[Mailman-Users] Keeping subscription info in sync across servers
Richard Barrett
R.Barrett at ftel.co.uk
Mon Feb 10 18:58:45 CET 2003
At 16:41 10/02/2003, Ian Chilton wrote:
>Hello,
>
>Please cc replies to ian at ichilton.co.uk.
>
>
>I was wondering if there was an easy way to keep subscription info in
>sync across multiple list servers.
>
>What I want to do is setup a backup list server which will still
>deliver list mail if the main box is down. So, I only need a single way
>replication, i.e all changes are made on the main server and the 2nd
>server just has to stay in sync.
>
>I was thinking an easy way to do this would be to have a function in
>mailman which made it automatically sent an e-mail or made a socket
>connection to the other server when any options or subscriptions were
>changed.
>
>Is such a thing possible?
>
>
>Thanks!
>
>--ian
Just an idea of how we do things but it may not suit your needs/equipment
configuration.
Faced with the problem of mailing list server resilience and redundancy we
turned to NFS and keep almost all of MM's $prefix subtree (all except the
stuff in $exec-prefix) on shared storage. I do have the advantage of a high
uptime file server, with all the data security features to act as NFS
server for this.
I run a live server with a backup server as hot standby, that is, the
secondary sits there until the primary server breaks and we initiate the
switchover. This involves a minimal manual intervention.

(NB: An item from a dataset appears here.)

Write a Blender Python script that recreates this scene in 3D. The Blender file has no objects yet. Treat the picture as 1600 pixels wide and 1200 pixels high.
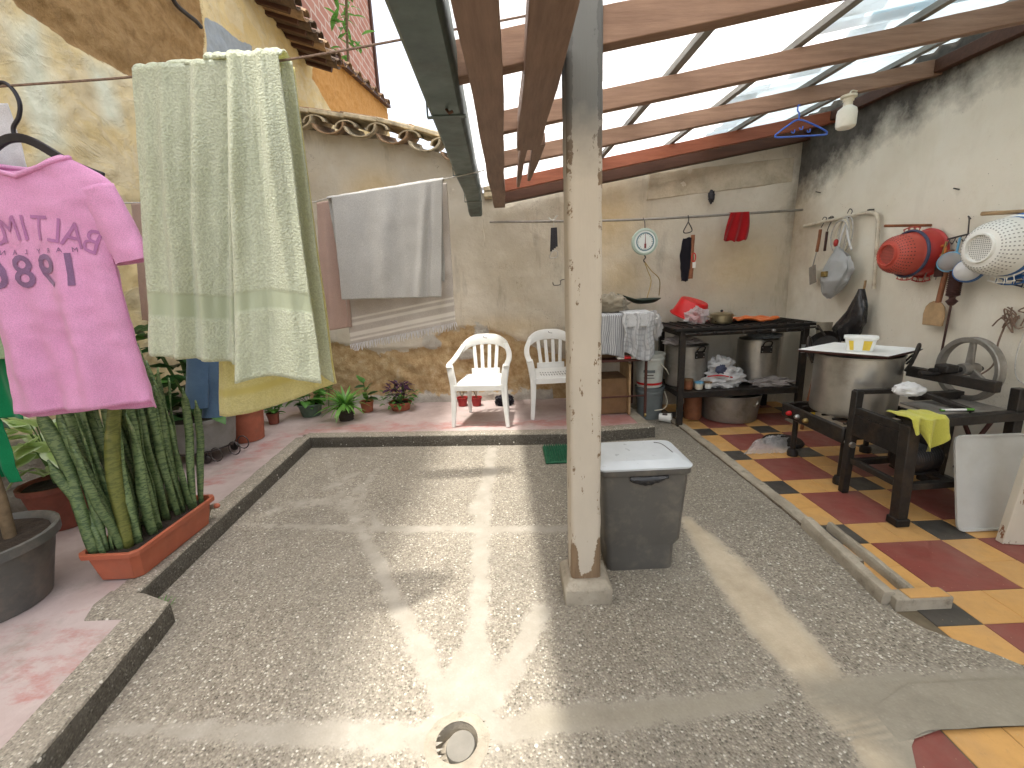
import bpy, bmesh, math, random
from mathutils import Vector, Matrix, Euler, noise
random.seed(11)
R = math.radians
sc = bpy.context.scene
# ------------------------------------------------------------------ camera
FPX, PITCH, ROLL, EYE = 682.0, 0.226, -0.046, Vector((0.0, 0.0, 1.51))
fw = Vector((0, math.cos(PITCH), -math.sin(PITCH)))
r0 = Vector((1, 0, 0)); u0 = r0.cross(fw)
rt = math.cos(ROLL) * r0 + math.sin(ROLL) * u0
up = -math.sin(ROLL) * r0 + math.cos(ROLL) * u0
cam = bpy.data.cameras.new('camera'); camo = bpy.data.objects.new('camera', cam)
sc.collection.objects.link(camo); sc.camera = camo
cam.sensor_width = 36; cam.lens = FPX / 1600 * 36; cam.clip_start = 0.02; cam.clip_end = 3000
camo.matrix_world = Matrix(((rt.x, up.x, -fw.x, EYE.x), (rt.y, up.y, -fw.y, EYE.y), (rt.z, up.z, -fw.z, EYE.z), (0, 0, 0, 1)))
# ------------------------------------------------------------------ sky, sun, exposure
SUN_TO = Vector((-0.175, -0.07, 1.0)).normalized()          # direction towards the sun
w = bpy.data.worlds.new('World'); sc.world = w; w.use_nodes = True
nt = w.node_tree; bg = nt.nodes['Background']
sky = nt.nodes.new('ShaderNodeTexSky'); sky.sky_type = 'NISHITA'; sky.sun_disc = False
sky.sun_elevation = math.asin(SUN_TO.z); sky.sun_rotation = math.atan2(SUN_TO.x, SUN_TO.y)
sky.dust_density = 6.0; sky.air_density = 1.0; sky.ozone_density = 0.6
hs = nt.nodes.new('ShaderNodeHueSaturation'); hs.inputs['Saturation'].default_value = 0.35
nt.links.new(sky.outputs[0], hs.inputs['Color']); nt.links.new(hs.outputs[0], bg.inputs[0]); bg.inputs[1].default_value = 0.15
sun = bpy.data.lights.new('sun', 'SUN'); suno = bpy.data.objects.new('sun', sun); sc.collection.objects.link(suno)
sun.energy = 1.7; sun.angle = R(2.6); sun.color = (1.0, 0.955, 0.88)
suno.rotation_euler = SUN_TO.to_track_quat('Z', 'Y').to_euler(); suno.location = (-2, -1, 12)
vs = sc.view_settings
vs.view_transform = 'Standard'; vs.look = 'None'; vs.gamma = 1.0; vs.use_curve_mapping = False; vs.exposure = 1.66
try:
    sc.cycles.max_bounces = 6; sc.cycles.diffuse_bounces = 4; sc.cycles.glossy_bounces = 2; sc.cycles.transmission_bounces = 4; sc.cycles.transparent_max_bounces = 8
    sc.cycles.use_denoising = True; sc.cycles.caustics_reflective = False; sc.cycles.caustics_refractive = False
except Exception: pass

# ------------------------------------------------------------------ surveying helpers: a sight line meets a plane of the room
def ray(x, y): return (x - 800) / FPX * rt - (y - 600) / FPX * up + fw
def onz(x, y, z=0.0):
    d = ray(x, y); return EYE + (z - EYE.z) / d.z * d
def ony(x, y, Y):
    d = ray(x, y); return EYE + (Y - EYE.y) / d.y * d
def onx(x, y, X):
    d = ray(x, y); return EYE + (X - EYE.x) / d.x * d

# ------------------------------------------------------------------ mesh helpers
C = sc.collection
def V(*a): return Vector(a)
def sstep(a, b, x):
    t = max(0.0, min(1.0, (x - a) / (b - a))); return t * t * (3 - 2 * t)
def nz(x, y, z=0.0, s=1.0): return noise.noise(Vector((x * s, y * s, z * s)))
def fbm(x, y, z=0.0, s=1.0, o=4):
    return noise.fractal(Vector((x * s, y * s, z * s)), 1.0, 2.0, o)
def interp(tab, x):
    if x <= tab[0][0]: return tab[0][1]
    for (a, b), (c, d) in zip(tab, tab[1:]):
        if x <= c: return b + (d - b) * (x - a) / (c - a)
    return tab[-1][1]
def catmull(pts, n=6, closed=False):
    pts = [Vector(p) for p in pts]; out = []; m = len(pts)
    for i in range(m if closed else m - 1):
        p0 = pts[(i - 1) % m] if closed or i > 0 else pts[i]; p1 = pts[i]; p2 = pts[(i + 1) % m]
        p3 = pts[(i + 2) % m] if closed or i + 2 < m else p2
        for k in range(n):
            t = k / n
            out.append(0.5 * ((2 * p1) + (p2 - p0) * t + (2 * p0 - 5 * p1 + 4 * p2 - p3) * t * t + (3 * p1 - p0 - 3 * p2 + p3) * t ** 3))
    if not closed: out.append(pts[-1])
    return out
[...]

Basically we switch the MAC address of the machines known as
primary-mailman-server.our.domain and secondary-mailman-server.our.domain
in the DHCP config. A brief pause, shutdown the old primary and reboot the
erstwhile secondary which now comes up with the primary IP number. A little
conditionality in some of the start scripts means that coming up with the
primary server IP's number is all that is needed for the new primary server
to run as such.
A slight pause for the switchover period is OK for us; incoming mail just
backs up on the MTA's trying to deliver to the Mailman server until the
switchover completes.
It is a bit crude but it works; had the internal hard drive on the primary
die a few weeks back and switched over with less than 15 minutes
interruption in service and no lost mail.

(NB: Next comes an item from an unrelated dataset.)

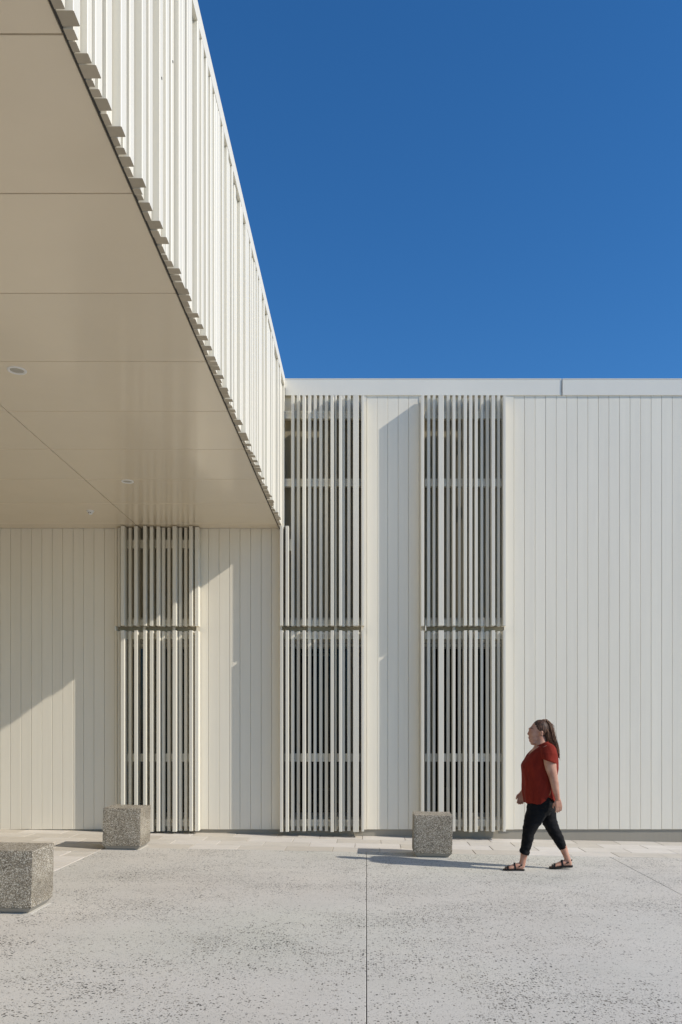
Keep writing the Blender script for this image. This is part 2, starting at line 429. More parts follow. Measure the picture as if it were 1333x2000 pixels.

The secondary server does not lie fallow. It has its own MX record and I
can run test lists on it. I use it (not mounting NFS but using its local
hard drive for MM's $prefix tree) for checking out new MM software releases
and getting the wrinkles out before upgrading the primary server in the NFS
space; the stress when doing a major upgrade to the primary server is much
reduced having already done it for real as a rehearsal on the secondary
machine first. The secondary is also used for other non-critical tasks that
can be suspended if we have to perform a switchover.
If you have other ideas for providing low-cost resilience and redundancy
for a Mailman server then I would like to hear them.